Al-Hushri Rahimahullah mengatakan tentang makna sabda Nabi SAW: “Aku memiliki waktu dengan Allah yang tidak cukup untuk apa pun selain Allah Azza wa Jalla.” (Sanadnya tidak diketahui). Jika ucapan ini benar (shahih) dari Rasulullah SAW dan beliau mengatakan hal itu, atau bahkan tidak shahih sekalipun, maka sesungguhnya seluruh waktu beliau tidaklah cukup untuk selain Allah SWT dengan rahasia jiwanya yang paling dalam. Namun dengan sifat-sifatnya, beliau dikembalikan kepada seluruh makhluk untuk tugas pendidikan dan memberitahu mereka. Dan, pada sifat-sifat beliau berlangsung seluruh bentuk hukum, agar mereka mengambil manfaat dan suritauladan darinya.

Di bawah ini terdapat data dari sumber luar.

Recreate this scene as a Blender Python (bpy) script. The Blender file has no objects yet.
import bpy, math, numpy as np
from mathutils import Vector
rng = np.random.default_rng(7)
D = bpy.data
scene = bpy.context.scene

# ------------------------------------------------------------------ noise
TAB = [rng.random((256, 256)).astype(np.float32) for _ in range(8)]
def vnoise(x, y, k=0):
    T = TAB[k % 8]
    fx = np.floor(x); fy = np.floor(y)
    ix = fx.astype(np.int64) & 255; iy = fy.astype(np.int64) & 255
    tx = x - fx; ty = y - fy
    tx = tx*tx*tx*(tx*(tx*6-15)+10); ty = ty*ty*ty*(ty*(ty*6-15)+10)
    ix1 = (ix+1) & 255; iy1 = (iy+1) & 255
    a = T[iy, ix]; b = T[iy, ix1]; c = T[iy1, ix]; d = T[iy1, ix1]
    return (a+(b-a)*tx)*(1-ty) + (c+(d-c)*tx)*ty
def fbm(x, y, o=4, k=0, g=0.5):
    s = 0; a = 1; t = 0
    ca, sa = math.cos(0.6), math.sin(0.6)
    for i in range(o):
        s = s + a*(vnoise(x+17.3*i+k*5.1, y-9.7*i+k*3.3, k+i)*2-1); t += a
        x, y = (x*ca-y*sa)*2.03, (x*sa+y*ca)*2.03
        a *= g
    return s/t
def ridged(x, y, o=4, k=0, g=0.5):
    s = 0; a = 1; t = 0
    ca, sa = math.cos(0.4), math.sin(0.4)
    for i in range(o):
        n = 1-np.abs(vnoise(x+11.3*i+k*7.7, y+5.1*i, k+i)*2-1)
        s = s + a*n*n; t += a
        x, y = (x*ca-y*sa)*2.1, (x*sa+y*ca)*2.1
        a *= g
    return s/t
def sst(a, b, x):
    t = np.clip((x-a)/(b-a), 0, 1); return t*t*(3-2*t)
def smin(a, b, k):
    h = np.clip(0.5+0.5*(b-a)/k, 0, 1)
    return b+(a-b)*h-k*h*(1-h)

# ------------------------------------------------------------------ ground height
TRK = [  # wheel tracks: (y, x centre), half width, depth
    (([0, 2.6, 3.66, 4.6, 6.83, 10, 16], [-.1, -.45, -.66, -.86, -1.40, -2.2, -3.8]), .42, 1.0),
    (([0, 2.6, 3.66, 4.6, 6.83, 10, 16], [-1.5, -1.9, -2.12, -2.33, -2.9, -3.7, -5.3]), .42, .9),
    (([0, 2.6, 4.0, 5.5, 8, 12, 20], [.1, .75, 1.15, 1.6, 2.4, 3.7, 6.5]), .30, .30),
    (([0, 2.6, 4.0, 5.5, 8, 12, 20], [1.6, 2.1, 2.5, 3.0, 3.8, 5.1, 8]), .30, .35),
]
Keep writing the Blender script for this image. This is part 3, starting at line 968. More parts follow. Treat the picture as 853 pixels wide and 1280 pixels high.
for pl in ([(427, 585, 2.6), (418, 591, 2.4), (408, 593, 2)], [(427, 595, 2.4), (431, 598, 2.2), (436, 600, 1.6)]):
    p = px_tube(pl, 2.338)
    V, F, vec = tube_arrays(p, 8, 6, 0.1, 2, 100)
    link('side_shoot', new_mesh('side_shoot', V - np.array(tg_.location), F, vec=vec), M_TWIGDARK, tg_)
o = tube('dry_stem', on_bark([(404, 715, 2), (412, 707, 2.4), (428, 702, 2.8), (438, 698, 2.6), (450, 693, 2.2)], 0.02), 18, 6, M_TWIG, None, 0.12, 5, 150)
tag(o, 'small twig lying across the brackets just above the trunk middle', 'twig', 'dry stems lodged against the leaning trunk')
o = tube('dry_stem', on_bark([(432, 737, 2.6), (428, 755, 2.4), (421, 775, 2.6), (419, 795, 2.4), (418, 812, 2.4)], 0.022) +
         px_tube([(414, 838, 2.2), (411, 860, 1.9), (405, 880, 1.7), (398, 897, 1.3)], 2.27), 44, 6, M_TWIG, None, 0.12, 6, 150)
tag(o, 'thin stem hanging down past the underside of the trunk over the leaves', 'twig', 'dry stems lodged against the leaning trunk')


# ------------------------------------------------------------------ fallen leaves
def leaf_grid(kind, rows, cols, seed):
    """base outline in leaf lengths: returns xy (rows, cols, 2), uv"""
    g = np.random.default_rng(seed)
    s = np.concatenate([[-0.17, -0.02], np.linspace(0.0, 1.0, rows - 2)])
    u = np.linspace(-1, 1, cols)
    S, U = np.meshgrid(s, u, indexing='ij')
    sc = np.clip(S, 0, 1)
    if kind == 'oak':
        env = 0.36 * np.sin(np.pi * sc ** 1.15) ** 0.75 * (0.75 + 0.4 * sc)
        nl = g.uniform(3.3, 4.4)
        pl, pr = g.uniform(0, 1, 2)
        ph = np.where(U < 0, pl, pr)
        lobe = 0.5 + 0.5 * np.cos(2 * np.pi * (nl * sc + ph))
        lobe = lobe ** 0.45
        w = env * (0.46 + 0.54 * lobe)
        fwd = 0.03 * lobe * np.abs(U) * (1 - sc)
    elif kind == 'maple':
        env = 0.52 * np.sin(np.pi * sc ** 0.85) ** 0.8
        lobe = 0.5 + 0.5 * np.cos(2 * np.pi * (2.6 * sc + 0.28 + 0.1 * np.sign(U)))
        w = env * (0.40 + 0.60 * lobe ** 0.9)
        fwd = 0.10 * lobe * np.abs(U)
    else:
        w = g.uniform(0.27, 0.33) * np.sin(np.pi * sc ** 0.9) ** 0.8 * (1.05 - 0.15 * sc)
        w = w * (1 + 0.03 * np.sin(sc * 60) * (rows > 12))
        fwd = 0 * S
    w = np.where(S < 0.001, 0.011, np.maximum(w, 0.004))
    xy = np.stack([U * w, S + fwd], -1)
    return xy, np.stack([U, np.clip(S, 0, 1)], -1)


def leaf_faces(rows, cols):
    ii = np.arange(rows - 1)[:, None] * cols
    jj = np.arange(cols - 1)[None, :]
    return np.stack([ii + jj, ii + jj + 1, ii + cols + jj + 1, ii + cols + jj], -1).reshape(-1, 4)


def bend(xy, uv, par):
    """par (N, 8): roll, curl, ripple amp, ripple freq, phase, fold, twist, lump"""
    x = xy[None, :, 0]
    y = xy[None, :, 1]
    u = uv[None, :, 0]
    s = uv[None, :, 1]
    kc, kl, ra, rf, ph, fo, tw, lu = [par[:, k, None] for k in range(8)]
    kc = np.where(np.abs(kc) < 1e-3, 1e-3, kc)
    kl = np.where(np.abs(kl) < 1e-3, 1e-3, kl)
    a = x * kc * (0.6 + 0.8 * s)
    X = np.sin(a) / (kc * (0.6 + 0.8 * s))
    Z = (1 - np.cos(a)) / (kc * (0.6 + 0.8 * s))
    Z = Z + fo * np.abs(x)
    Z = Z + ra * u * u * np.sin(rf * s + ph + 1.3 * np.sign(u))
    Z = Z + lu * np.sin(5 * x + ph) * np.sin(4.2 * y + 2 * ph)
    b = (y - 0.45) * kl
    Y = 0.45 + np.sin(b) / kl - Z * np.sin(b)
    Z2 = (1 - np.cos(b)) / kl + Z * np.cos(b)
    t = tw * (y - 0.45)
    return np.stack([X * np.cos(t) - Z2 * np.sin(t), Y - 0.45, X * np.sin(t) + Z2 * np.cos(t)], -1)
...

Maka, apabila sinar-sinar rahasia hatinya tampak pada sifat-sifatnya, maka beliau akan menariknya dari manusia.
Aisyah RA pernah berkisah, “Aku pernah terbangun pada suatu malam, namun tidak kutemukan Rasulullah di tempat tidur. Lalu aku mencarinya. Ternyata tanganku menyentuh kedua kaki yang saat itu sedang tegak dalam posisi sujud kepada Allah Azza wa Jalla. Dan aku mendengar beliau berdoa dalam sujud, ‘Aku melindungkan diri dalam ridha-Mu dari murka-Mu dan dengan ampunan-Mu dari siksa-Mu.” (Al-Hadits).
“Sesungguhnya, inilah waktu yang tampak dalam rahasia hatinya, sementara berbagai cahaya memancar pada sifat-sifatnya. Apabila ragam cahaya itu kembali ke rahasia hatinya, maka beliau mengembalikan dengan sifatnya kepada seluruh makhluk agar mereka bisa mengambil manfaat dan suritauladan. Maksud dari sifatnya adalah lahiriahnya, sedangkan rahasianya adalah batinnya.” Demikian As-Sarraj berkata.